Por exemplo, a ANVISA já controla os aditivos e coadjuvantes de tecnologia usados na indústria vinícola nacional. Em nome da segurança alimentar a ANVISA proíbe o uso de vários aditivos que, ironicamente, impactam o mesmo consumidor que ela pretende proteger, pois vem incorporados nos vinhos que são livremente importados da União Europeia, Argentina, Chile e outros países. Assim sendo, o rigor pode aumentar ainda mais.
O terceiro ponto a ser analisado é a questão tributária, que parece ser o principal objetivo do projeto. Mesmo que a classificação do vinho como alimento resulte em uma redução de alíquotas, esse benefício não se restringiria à produção nacional. Todos os produtos disponíveis no mercado – tanto nacionais quanto importados – seriam beneficiados.
Alguns produtores têm insistido em sua comunicação pelas redes sociais, a importância deste projeto como forma de apoiar a produção nacional. No entanto, essa é uma meia-verdade. O princípio da reciprocidade tributária determina que um produto estrangeiro pode ter apenas um imposto diferenciado em relação ao nacional: o imposto de importação. No caso de países do Mercosul e do Chile, esse tributo já foi zerado. Além disso, estamos na iminência de entrar em vigor o acordo com a União Europeia, que vai zerar o imposto de importação para produtos do velho mundo.

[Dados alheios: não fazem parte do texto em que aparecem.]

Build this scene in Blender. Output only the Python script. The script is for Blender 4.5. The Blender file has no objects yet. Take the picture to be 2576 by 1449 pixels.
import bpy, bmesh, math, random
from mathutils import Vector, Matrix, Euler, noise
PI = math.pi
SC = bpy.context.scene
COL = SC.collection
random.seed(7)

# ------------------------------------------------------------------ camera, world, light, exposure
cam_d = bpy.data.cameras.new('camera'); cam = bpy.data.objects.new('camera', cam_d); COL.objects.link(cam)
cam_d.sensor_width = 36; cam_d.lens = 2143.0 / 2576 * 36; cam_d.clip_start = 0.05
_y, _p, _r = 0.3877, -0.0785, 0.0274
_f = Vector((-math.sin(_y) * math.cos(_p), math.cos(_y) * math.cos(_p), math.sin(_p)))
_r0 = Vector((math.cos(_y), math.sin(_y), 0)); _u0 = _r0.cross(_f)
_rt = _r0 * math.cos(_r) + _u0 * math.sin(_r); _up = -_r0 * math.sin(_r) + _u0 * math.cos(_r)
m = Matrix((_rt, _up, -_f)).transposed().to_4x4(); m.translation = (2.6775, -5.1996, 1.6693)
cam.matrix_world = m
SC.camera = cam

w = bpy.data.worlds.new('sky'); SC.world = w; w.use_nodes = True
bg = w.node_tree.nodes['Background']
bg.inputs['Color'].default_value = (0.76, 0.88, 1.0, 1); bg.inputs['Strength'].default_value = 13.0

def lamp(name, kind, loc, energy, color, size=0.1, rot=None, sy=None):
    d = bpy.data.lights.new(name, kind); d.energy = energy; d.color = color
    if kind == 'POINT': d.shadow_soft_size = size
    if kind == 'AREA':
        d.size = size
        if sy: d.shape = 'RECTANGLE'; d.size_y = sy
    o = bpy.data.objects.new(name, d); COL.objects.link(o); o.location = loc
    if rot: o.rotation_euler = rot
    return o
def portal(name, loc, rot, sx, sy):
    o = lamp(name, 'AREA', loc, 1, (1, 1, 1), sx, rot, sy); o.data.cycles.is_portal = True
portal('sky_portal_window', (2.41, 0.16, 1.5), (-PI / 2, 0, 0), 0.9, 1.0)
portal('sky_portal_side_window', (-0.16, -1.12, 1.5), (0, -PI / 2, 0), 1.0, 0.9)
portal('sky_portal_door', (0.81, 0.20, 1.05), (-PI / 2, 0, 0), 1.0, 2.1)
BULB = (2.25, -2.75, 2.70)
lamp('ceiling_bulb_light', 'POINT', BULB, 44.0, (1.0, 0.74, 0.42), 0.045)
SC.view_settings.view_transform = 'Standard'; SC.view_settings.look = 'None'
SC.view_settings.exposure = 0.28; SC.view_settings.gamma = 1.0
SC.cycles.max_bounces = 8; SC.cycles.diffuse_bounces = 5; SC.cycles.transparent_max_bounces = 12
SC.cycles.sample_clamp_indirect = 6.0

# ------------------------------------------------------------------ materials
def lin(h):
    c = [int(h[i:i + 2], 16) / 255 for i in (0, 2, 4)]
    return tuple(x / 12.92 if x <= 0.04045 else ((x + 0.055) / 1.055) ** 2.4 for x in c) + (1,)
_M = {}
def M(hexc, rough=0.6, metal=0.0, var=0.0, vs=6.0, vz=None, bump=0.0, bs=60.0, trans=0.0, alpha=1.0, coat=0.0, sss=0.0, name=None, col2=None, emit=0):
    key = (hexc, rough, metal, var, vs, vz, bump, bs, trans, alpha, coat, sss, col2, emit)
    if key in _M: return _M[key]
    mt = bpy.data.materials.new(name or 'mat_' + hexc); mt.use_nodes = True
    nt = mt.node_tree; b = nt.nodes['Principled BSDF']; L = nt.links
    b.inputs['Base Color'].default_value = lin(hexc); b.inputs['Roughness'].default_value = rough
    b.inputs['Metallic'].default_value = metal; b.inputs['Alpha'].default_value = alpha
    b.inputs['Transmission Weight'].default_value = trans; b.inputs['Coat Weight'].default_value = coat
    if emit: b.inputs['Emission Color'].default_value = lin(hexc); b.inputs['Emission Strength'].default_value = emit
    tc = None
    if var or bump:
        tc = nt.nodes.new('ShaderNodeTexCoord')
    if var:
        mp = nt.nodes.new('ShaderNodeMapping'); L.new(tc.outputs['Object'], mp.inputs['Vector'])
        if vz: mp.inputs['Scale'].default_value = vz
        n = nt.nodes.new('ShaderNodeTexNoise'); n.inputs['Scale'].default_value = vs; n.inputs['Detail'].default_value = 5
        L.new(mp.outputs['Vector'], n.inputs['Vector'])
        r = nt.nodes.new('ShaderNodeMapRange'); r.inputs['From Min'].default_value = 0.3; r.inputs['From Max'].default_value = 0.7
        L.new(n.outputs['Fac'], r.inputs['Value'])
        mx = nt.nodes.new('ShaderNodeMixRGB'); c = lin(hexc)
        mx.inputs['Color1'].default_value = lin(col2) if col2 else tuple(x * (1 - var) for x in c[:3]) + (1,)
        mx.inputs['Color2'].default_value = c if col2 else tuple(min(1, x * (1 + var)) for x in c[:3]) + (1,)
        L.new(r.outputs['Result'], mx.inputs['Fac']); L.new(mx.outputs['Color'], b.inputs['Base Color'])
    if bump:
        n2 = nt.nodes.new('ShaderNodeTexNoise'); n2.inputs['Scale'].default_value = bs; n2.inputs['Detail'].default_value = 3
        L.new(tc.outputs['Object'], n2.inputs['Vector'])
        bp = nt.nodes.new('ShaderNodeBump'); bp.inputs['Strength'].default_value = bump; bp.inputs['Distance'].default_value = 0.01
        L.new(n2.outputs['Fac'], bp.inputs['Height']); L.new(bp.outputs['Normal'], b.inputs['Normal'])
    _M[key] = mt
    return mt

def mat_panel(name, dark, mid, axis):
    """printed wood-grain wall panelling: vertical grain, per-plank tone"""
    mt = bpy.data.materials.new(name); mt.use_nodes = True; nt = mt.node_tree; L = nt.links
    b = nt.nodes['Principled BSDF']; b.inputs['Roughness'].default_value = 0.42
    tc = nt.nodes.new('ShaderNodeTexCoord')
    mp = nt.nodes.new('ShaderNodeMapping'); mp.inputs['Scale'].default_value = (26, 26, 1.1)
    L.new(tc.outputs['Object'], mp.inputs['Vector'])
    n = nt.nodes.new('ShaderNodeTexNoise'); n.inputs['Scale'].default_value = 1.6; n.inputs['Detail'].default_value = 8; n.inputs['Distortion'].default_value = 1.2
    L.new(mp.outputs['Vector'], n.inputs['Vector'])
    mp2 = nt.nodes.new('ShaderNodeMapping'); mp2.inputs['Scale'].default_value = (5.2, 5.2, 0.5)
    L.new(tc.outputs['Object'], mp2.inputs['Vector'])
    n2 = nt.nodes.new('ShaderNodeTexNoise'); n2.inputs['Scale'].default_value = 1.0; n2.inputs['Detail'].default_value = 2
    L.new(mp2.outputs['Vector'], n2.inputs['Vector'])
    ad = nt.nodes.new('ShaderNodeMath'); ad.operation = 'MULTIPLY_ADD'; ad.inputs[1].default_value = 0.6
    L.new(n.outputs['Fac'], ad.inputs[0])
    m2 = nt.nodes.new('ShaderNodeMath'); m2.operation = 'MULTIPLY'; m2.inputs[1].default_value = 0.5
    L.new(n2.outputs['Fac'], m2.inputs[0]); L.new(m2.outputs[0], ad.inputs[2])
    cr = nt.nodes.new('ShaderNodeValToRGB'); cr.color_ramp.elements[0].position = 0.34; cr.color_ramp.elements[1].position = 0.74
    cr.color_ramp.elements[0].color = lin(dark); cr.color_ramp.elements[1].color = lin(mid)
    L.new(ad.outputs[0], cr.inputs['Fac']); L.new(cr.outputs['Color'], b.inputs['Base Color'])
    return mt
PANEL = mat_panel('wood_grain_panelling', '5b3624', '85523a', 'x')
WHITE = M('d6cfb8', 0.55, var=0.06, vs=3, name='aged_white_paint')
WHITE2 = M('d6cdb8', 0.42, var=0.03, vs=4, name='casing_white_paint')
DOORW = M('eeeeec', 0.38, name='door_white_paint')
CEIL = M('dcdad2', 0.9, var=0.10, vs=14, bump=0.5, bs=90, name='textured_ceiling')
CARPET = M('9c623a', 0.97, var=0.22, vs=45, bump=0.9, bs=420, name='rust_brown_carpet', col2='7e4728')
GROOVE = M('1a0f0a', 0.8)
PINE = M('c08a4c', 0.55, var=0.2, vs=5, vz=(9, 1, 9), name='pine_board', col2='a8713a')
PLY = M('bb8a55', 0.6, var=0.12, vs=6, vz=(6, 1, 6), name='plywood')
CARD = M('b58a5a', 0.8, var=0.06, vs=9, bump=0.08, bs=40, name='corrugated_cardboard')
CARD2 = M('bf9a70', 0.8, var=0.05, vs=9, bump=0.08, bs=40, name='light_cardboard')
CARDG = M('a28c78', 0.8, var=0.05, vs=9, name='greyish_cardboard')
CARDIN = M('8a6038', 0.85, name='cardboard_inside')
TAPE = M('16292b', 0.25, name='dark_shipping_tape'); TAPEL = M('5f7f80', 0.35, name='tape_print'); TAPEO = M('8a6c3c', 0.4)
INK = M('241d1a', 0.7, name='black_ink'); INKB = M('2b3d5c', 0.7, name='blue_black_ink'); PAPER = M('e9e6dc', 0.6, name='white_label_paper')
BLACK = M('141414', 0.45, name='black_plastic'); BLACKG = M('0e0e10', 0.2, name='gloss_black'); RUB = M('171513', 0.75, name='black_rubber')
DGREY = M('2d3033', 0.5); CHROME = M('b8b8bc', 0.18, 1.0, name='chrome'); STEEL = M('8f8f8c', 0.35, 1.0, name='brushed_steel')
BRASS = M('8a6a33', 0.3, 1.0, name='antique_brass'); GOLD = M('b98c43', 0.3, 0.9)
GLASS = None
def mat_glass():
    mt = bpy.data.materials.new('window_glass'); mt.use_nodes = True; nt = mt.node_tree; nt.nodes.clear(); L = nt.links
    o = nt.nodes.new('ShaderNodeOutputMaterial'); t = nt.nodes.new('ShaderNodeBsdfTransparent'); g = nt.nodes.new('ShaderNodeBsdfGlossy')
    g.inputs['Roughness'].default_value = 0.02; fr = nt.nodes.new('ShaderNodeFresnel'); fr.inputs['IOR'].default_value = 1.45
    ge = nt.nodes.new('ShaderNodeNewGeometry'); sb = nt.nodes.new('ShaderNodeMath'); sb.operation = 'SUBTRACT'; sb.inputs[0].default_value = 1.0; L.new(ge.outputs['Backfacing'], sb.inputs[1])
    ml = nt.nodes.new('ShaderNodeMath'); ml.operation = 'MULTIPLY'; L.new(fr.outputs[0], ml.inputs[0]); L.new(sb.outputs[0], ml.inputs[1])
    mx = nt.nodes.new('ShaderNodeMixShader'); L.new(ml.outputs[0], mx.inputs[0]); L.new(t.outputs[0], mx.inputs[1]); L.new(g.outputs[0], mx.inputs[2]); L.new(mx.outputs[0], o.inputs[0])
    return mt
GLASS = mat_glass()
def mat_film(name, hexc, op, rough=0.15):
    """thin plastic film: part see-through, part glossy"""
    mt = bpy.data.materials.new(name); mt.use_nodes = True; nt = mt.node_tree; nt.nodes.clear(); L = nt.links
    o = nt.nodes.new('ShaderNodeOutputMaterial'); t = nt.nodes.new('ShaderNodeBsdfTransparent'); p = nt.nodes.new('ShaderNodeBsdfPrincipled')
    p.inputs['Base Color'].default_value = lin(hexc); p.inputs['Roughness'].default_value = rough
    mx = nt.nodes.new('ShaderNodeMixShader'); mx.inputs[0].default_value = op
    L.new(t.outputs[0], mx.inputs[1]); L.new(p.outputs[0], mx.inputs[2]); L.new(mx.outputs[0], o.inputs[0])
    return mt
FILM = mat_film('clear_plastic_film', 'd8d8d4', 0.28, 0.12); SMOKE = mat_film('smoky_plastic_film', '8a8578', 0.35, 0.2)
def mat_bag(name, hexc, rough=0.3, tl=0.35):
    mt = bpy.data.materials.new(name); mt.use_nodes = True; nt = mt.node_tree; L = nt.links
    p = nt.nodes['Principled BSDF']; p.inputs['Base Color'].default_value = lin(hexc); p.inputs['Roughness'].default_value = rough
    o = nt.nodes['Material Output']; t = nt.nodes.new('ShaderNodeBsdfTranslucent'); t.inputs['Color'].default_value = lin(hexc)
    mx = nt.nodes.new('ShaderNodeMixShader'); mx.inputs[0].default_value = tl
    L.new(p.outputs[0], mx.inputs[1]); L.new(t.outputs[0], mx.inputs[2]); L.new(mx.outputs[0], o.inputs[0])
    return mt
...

Portanto, se o objetivo do projeto é fortalecer a produção nacional, o caminho terá que ser outro. O mais eficiente seria a criação de incentivos específicos para a indústria vinícola brasileira, sem impactar os produtos importados. Reduzir custos nas fases produtivas, agrícolas e industriais, pode garantir um benefício real ao consumidor final e, consequentemente, à competitividade dos vinhos brasileiros no mercado.